India has further eased rules on foreign direct investment in a range of industries in an attempt to support the sliding currency and boost growth.

Senior cabinet ministers and Prime Minister Manmohan Singh approved the plans at a meeting late on Tuesday.

The move will allow 100% foreign ownership in the telecommunications industry, up from 74% at the moment.

The reforms still need clearance from the full cabinet.

In September last year, the government announced the opening up of India's huge retail sector to foreign supermarkets, which led to protests in the streets from small shop owners.

Tuesday's move would allow companies such as Britain's Vodafone Group and Norway's Telenor ASA to operate in the country without the need to partner with an Indian company.

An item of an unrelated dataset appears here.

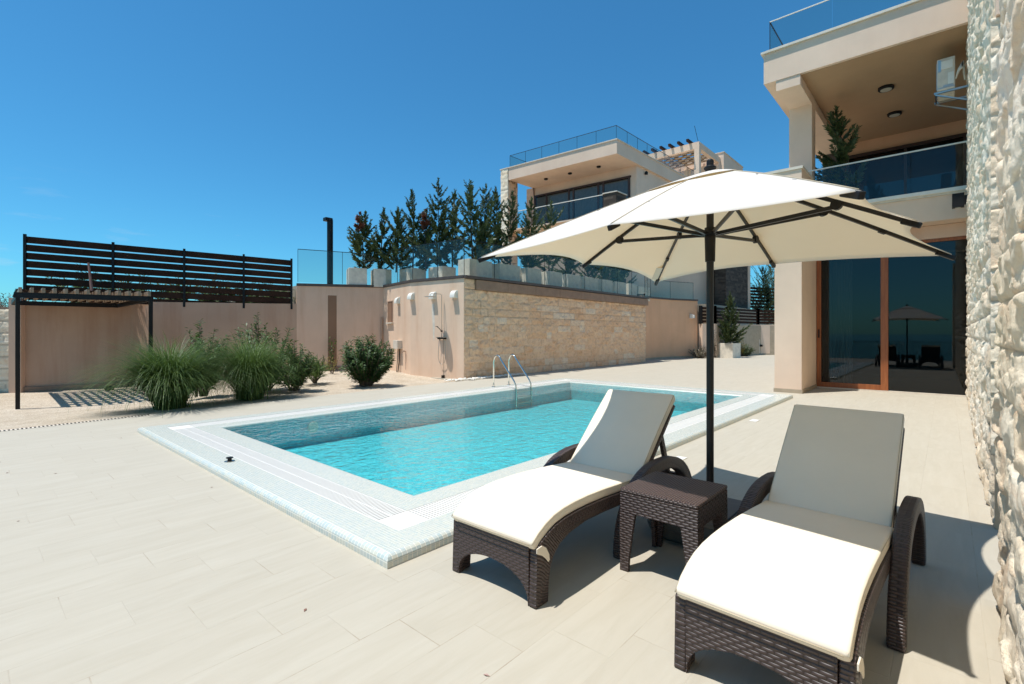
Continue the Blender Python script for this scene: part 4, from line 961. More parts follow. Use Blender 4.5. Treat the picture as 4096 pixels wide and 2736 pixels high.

Restrictions in a dozen other industries including insurance and tea plantations would be relaxed or abolished, said Commerce Minister Anand Sharma.

"We expect more foreign direct investment to flow in with these decisions," Mr Sharma said at a press conference.

In the defence sector, the cap for foreign direct investment will remain at 26% but proposals beyond that will be assessed on a case-by-case basis.

Economist say attracting investors is key to bolstering India's economy, which expanded at its slowest pace in a decade.

The Indian rupee has fallen in value to record lows in recent weeks, hitting an all-time low of 61.21 against the US dollar.